I can’t speak for all humans, but I know this isn’t true for Molly. Molly loves all pets, and she personally wouldn’t buy a pet from any pet store (yes, Wooper is a rescue!) But there’s a reason these ordinances are only focusing on dogs, cats, and rabbits. Of course, all pets can be overbred and mistreated, but no other animals are currently being mass-produced and shoved in tiny cages the way these critters are. If volunteers learn that any other pets are being treated similarly, they’ll likely add those animals to the ordinances.

“This Won’t Stop Puppy Mills”

I never thought this would be a reason for someone to not support the humane pet store ordinance. Sure, it doesn’t directly stop puppy mills, but there’s no way for one city to stop them completely. Yet, every city can make a dent. It might seem small at first, but without every dent, we won’t be able to stop them on a bigger scale. Sure, the pet stores planning to open in one city might just move to the next, but that’s why volunteers will keep working on one city after another until retail puppy sales are banned at all of them.

Banning puppy mills directly is very difficult. There are already breeder regulations in place, but they’re minimal and hard to enforce. Getting the government to change these laws will take a long time, and breeders will likely still find loopholes. Yet, if we cut off as many sources as possible for these puppy mills, it’ll be harder for them to operate. By passing these ordinances, they’ll hopefully have no pet stores to sell to in the near future. That’s why volunteers are focusing on stopping puppy stores instead of puppy mills directly. Plus, most puppy mills are from other states, so our state’s laws wouldn’t affect them.

“The Human Society Views Puppy Stores as Competition”

This is by far the most ridiculous opinion I’ve heard. Shelters and rescues do not view pet stores or breeders as competition. They don’t even view other organizations as competition. That’s because rescues and shelters want as many dogs to find homes as possible. So, when other organizations get dogs adopted, all shelters and rescues are happy for them. No one working in dog rescue is looking to gain money, but instead, they’re hoping to have as few dogs as possible looking for homes.
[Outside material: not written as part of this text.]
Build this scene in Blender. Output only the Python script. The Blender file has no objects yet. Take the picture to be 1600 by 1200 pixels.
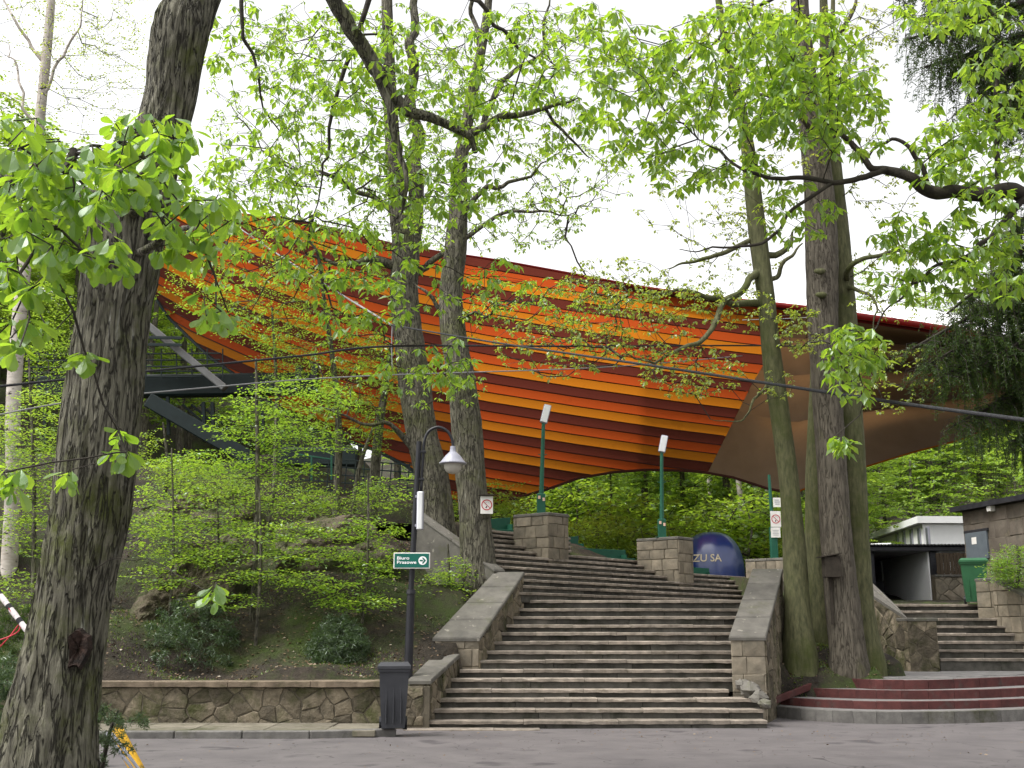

If a new puppy store opened, that would increase the number of pets entering rescues. There would be more breeding dogs abandoned by puppy mills and more families surrendering pet store puppies when they don’t turn out as “perfect” as they hoped. So, it would give shelters and rescues more dogs to find homes for and more work to do. Not because there’s competition but because more dogs would end up homeless.

These humane pet store ordinances are not about money. They’re not about shutting down good businesses and being afraid of “competition.” They’re about saving dogs. Hopefully, city council members everywhere can understand that so these ordinances can keep getting passed. The more cities that pass them, the fewer dogs have to suffer.